New legislation introduced by Democrats in both chambers of Congress seeks to prevent hedge funds from purchasing single-family homes.
The End Hedge Fund Control of American Homes Act of 2023 was presented in the House by Rep. Adam Smith (D-WA) and in the Senate by Sen. Jeff Merkley (D-OR). The lawmakers cited a 2022 Urban Institute study that found that large hedge funds and other institutional investors owned roughly 574,000 single-family homes, exacerbating the shortage of available and affordable homeownership opportunities.
If the bill is signed into law, it would ban hedge funds from owning these types of homes and require them to sell at least 10% of the total number of single-family homes they currently own to families per year over a 10-year period. After a 10-year full phase-out, the lawmakers added, hedge funds will be completely banned from owning any single-family homes.
“In 1971, my father was able to buy the house I grew up in for $15,000 on the salary he earned as a baggage handler at SeaTac Airport,” said Smith. “That same house would cost nearly $500,000 today, yet wages for workers like my father have not kept up. Too many families in the Puget Sound region and across the country are struggling to afford to rent or buy a home. This crisis has been exacerbated in recent years by an increasing number of large investors purchasing a significant percentage of single-family homes, squeezing out prospective buyers.”
“The housing in our neighborhoods should be homes for people, not profit centers for Wall Street,” said Merkley. “Yet, in every corner of the country, giant financial corporations are buying up housing and driving up both rents and home prices. It’s time for Congress to put in place commonsense guardrails that ensure all families have a fair chance to buy or rent a decent home in their community at a price they can afford.”

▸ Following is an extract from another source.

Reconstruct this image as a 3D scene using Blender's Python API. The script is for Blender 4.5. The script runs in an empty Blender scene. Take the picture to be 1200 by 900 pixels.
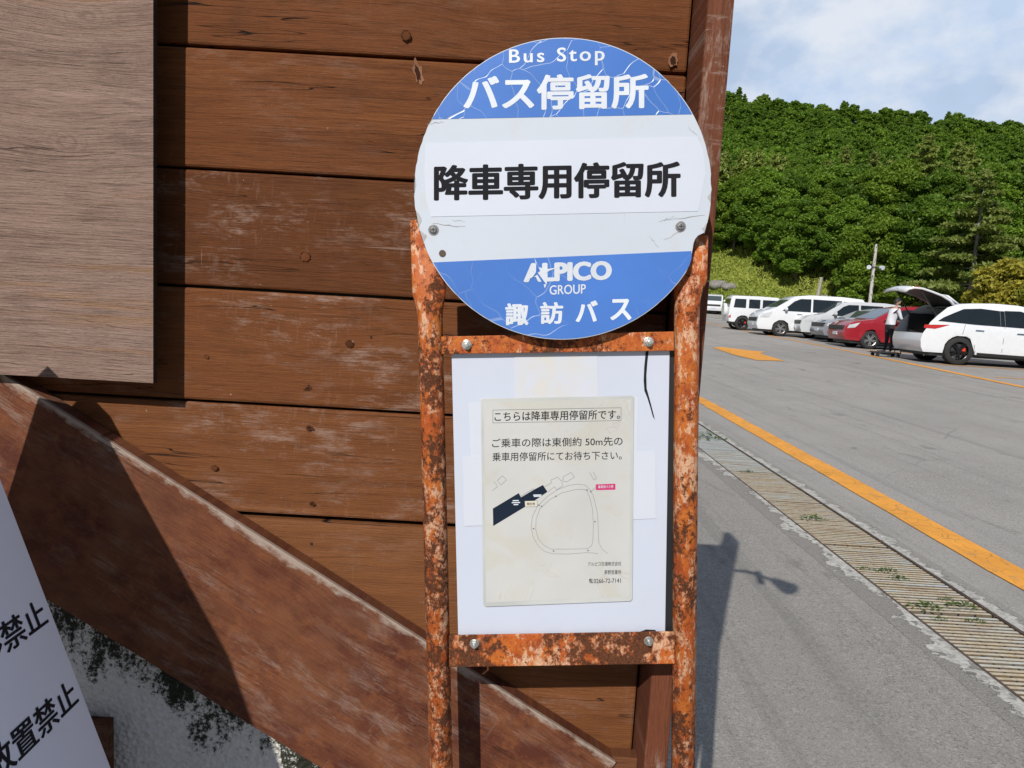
import bpy, bmesh, math, random
import numpy as np
from mathutils import Vector, Matrix

random.seed(7); rng = np.random.default_rng(7)
SC = bpy.context.scene
COL = SC.collection
R = math.radians
EYE = 1.4; FPX = 820.0

# ------------------------------------------------------------------ camera
cd = bpy.data.cameras.new('camera'); cam = bpy.data.objects.new('camera', cd); COL.objects.link(cam)
cd.sensor_width = 36; cd.lens = 36*FPX/1200; cd.clip_end = 3000; cd.clip_start = 0.02
CROT = Matrix.Rotation(R(90-6.4), 3, 'X') @ Matrix.Rotation(R(3.3), 3, 'Z')
cam.matrix_world = Matrix.Translation((0, 0, EYE)) @ CROT.to_4x4()
SC.camera = cam

# ------------------------------------------------------------------ light
LDIR = Vector((.377, 1.0, -.77)).normalized()          # direction the sunlight travels
sun_el = math.asin(-LDIR.z)
sd = bpy.data.lights.new('sun', 'SUN'); sd.energy = 4.6; sd.angle = R(.5); sd.color = (1, .95, .87)
so = bpy.data.objects.new('sun', sd); COL.objects.link(so)
so.rotation_euler = LDIR.to_track_quat('-Z', 'Y').to_euler(); so.location = (-3, -8, 7)
W = bpy.data.worlds.new('World'); SC.world = W; W.use_nodes = True
wn, wl = W.node_tree.nodes, W.node_tree.links
bg = wn['Background']
sky = wn.new('ShaderNodeTexSky'); sky.sky_type = 'NISHITA'; sky.sun_disc = False
sky.sun_elevation = sun_el; sky.sun_rotation = math.atan2(-LDIR.x, -LDIR.y); sky.altitude = 1500
sky.air_density = 1.0; sky.dust_density = 1.2
bg.inputs['Strength'].default_value = .06
def wnode(t, **k):
    n = wn.new(t)
    for a, b in k.items(): setattr(n, a, b)
    return n
def wmath(op, a, b=None, clamp=False):
    n = wnode('ShaderNodeMath', operation=op, use_clamp=clamp)
    for i, v in enumerate((a, b)):
        if v is None: continue
        if isinstance(v, (int, float)): n.inputs[i].default_value = v
        else: wl.new(v, n.inputs[i])
    return n.outputs[0]
wtc = wnode('ShaderNodeTexCoord'); wsep = wnode('ShaderNodeSeparateXYZ'); wl.new(wtc.outputs['Generated'], wsep.inputs[0])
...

So the hedge funds that own SFRs simply create a separate corporate entity to which they sell the homes, since the poorly prepared law applies to hedge funds not corporations, LLCs, general partnerships or other nonhuman entities. Where are the renters, who do not wish to buy, going to find a single family home? Not to mention, is this not unconstitutional?
Did these proponents of this legislation not take or flunk basic civics class?
Every time the government creates what they think are good laws, something breaks and the taxpayers end up footing the bill. What we really need, are low taxes and less restrictive zoning laws. Essentially, less government intervention.
This bill is way overdue. It’s not a level playing field at all. Properties owned by hedge funds get large tax breaks that the regular homeowners do not. And contrary to what they claim, hedge funds do not increase the supply of housing by what they’re doing. Also, zoning restrictions need to be addressed, so that affordable homes can be built.